About 1,600 chimpanzees are
kept in laboratories in the United States; up to 200 of them are probably
not needed. In the mid-1980s, researchers were scrambling to understand
AIDS. By the time scientists finally realized chimps weren't perfect
subjects for experiment (they don't get AIDS), they'd bred far too
many. Combine those with other chimps no longer considered useful
for research, and you've got a bunch of underemployed animals with
long life spans chimps can live to 60. "A number of animals have already
done their service for research, and they are ready to be retired,"

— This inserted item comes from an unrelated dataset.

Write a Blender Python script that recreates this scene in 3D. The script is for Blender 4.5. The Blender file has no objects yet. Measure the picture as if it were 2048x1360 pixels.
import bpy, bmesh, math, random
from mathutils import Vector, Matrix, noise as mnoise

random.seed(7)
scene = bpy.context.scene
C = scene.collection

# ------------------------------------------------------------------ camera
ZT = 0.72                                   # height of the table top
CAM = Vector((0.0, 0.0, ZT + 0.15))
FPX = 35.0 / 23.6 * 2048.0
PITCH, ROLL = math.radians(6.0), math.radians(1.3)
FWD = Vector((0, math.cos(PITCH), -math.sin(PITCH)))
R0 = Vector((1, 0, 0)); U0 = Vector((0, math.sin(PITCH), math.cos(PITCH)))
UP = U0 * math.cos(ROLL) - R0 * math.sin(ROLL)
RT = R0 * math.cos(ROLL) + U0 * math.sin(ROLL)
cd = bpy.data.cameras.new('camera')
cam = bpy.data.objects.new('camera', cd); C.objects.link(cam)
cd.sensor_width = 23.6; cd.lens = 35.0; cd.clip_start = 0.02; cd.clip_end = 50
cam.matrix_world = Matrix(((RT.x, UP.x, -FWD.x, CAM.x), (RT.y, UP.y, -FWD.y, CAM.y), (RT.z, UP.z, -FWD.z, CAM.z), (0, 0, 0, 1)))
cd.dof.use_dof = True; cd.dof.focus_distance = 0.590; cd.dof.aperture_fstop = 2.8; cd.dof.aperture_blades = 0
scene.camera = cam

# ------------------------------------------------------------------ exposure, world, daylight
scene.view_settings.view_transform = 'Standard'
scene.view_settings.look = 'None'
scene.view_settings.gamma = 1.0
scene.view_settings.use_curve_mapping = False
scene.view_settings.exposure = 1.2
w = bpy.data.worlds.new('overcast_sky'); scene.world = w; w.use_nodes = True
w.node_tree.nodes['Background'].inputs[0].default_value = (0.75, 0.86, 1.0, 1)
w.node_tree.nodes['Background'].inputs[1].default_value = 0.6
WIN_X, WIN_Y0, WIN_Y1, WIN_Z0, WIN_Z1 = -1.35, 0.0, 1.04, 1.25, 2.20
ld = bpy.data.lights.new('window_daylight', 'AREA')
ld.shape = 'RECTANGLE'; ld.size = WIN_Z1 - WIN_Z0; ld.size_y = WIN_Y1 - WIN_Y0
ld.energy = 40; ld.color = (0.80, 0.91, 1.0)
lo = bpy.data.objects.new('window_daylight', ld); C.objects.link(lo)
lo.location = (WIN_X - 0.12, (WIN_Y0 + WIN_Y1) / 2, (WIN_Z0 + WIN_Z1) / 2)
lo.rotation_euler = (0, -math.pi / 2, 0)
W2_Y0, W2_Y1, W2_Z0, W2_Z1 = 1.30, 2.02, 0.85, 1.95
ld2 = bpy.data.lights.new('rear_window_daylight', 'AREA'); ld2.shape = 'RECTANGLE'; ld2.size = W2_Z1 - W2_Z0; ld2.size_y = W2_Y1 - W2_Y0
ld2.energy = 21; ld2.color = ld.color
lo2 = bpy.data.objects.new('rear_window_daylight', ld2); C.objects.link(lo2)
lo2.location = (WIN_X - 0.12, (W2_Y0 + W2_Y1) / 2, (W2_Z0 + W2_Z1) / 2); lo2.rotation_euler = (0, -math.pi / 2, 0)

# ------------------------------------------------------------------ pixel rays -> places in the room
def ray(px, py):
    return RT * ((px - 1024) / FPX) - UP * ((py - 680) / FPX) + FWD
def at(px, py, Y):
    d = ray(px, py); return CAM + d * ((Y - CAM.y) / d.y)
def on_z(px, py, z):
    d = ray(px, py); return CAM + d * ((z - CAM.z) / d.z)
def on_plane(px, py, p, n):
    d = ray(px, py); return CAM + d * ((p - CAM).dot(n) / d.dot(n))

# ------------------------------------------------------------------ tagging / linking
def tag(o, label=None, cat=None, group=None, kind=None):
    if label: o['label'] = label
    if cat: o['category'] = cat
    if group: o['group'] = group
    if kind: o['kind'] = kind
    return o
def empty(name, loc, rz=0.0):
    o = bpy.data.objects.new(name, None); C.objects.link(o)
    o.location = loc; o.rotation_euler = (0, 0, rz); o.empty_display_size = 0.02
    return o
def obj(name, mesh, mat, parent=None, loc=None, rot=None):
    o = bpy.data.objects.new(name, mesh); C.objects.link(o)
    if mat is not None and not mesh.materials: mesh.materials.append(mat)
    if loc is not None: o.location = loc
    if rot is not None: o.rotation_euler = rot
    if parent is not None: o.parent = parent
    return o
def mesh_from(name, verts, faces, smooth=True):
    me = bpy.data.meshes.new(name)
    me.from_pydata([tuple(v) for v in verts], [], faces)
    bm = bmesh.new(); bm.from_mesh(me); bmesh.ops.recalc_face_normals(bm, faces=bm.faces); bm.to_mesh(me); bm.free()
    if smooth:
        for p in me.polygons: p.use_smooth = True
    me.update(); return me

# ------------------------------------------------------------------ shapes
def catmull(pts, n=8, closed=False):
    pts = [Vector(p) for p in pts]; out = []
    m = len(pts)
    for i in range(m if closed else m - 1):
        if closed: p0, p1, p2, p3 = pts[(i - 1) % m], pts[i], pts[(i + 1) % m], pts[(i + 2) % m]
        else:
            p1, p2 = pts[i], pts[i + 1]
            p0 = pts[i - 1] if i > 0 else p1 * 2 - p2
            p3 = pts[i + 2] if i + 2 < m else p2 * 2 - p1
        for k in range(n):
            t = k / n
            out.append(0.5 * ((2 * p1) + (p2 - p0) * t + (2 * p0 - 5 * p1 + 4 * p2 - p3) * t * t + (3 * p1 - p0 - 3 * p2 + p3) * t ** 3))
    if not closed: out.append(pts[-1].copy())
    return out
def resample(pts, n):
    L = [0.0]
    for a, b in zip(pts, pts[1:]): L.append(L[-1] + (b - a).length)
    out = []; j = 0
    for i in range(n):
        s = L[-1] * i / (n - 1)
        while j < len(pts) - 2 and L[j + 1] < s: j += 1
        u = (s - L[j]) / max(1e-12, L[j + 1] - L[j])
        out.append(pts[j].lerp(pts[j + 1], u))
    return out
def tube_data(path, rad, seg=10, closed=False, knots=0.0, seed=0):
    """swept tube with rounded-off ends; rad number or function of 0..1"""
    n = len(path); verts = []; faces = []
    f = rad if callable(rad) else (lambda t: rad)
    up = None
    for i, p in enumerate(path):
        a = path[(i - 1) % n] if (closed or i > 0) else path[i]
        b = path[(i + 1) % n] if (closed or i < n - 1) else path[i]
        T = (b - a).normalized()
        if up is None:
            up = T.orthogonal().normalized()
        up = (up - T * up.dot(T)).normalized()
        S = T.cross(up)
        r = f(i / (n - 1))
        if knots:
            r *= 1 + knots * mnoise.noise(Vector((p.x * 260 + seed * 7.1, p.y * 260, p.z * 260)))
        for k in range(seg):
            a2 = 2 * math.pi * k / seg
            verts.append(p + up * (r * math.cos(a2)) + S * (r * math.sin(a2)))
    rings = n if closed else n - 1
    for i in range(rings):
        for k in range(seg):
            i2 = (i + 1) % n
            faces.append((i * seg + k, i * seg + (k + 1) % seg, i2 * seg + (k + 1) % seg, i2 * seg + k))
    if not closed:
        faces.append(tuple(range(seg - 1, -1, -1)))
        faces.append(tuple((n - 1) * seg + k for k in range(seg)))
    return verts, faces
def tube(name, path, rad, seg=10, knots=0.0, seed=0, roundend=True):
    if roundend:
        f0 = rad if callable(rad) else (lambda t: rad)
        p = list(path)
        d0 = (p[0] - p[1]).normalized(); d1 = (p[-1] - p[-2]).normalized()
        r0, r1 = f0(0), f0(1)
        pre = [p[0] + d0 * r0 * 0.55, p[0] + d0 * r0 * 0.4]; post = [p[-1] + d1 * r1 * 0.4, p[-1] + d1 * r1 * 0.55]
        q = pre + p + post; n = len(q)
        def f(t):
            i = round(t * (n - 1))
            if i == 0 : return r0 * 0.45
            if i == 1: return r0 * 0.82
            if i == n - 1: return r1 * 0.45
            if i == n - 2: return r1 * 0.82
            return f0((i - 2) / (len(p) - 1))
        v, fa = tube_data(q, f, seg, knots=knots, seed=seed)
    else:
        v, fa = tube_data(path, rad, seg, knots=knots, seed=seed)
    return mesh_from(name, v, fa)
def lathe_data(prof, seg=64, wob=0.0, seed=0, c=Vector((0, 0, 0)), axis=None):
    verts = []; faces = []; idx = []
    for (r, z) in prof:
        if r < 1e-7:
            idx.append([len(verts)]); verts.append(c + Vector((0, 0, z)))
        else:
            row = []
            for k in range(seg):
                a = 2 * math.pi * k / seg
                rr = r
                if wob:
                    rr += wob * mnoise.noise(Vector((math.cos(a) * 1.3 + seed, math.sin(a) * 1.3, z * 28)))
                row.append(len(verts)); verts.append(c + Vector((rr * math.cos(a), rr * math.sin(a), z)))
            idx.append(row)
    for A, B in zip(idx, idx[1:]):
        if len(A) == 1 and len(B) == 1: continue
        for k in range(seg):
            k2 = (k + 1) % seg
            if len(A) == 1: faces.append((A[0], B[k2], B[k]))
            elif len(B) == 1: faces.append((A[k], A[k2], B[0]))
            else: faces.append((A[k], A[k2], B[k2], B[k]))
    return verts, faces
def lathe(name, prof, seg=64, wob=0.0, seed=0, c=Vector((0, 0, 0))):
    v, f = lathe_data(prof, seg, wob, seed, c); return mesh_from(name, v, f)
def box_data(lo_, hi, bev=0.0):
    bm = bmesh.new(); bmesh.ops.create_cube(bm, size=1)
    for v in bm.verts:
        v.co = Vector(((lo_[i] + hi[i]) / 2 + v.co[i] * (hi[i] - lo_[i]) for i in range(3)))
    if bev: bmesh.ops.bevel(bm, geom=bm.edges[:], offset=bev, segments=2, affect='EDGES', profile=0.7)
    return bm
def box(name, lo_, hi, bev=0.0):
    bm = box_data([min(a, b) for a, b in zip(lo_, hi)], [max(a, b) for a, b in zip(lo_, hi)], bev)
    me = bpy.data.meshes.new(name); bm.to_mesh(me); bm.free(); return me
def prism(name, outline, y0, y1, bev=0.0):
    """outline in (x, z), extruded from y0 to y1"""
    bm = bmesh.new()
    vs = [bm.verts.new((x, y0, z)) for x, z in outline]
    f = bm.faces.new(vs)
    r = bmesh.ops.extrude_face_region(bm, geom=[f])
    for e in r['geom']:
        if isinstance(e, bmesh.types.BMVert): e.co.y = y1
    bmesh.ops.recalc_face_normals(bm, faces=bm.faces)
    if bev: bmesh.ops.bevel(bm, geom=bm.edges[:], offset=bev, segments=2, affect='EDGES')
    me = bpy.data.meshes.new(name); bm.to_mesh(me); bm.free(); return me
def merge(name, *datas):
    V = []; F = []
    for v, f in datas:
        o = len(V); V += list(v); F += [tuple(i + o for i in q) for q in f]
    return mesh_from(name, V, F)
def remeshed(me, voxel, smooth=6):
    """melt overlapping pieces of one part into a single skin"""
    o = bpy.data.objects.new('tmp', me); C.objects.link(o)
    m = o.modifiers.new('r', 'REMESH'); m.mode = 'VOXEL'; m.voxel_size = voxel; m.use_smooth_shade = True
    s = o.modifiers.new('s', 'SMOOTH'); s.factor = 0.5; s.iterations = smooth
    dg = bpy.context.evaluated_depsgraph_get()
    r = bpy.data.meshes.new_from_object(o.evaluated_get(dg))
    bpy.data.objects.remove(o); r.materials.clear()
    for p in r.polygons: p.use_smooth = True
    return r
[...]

says Dr. Dani Bolognesi, chair of a National Research Council committee
that last summer recommended creating sanctuaries for the retiring
chimpanzees.
Nearly half of the research
chimps in the United States are currently housed in the Coulston Foundation's
multi-purpose research facility in Alamogordo, N.M. The foundation's
controversial 83-year-old chief, Frederick Coulston, says he doesn't
think there are too many chimpanzees; in fact, he wants more. At no
point, Coulston says, does a chimpanzee stop being useful. Study their
aging, he suggests. "I'm not against sanctuaries if [the chimps] were
there to do some good," he says.
Researchers in other facilities,
however, say chimps are overbred. Roger Fouts would rather they got
some rest. "Sanctuaries are the best life we can possibly give them,"
says Fouts, author of "Next of Inn", who has spent the last 30 years
teaching chimpanzees ASL. Sanctuaries would provide large indoor and
outdoor spaces, and would allow chimpanzees to socialize freely. This
would be expensive.
Returning the chimps to the
wild, though, is pretty much unthinkable. Domesticated chimps lack
the right survival skills. Lucy, the world-famous ASL-speaking chimpanzee
raised as a "middle-class Oklahoman," was sent into the Gambian jungle
in 1977. Friendly to every human who approached her, in 1988 poachers
easily killed and skinned Lucy, her hands and feet taken as trophies.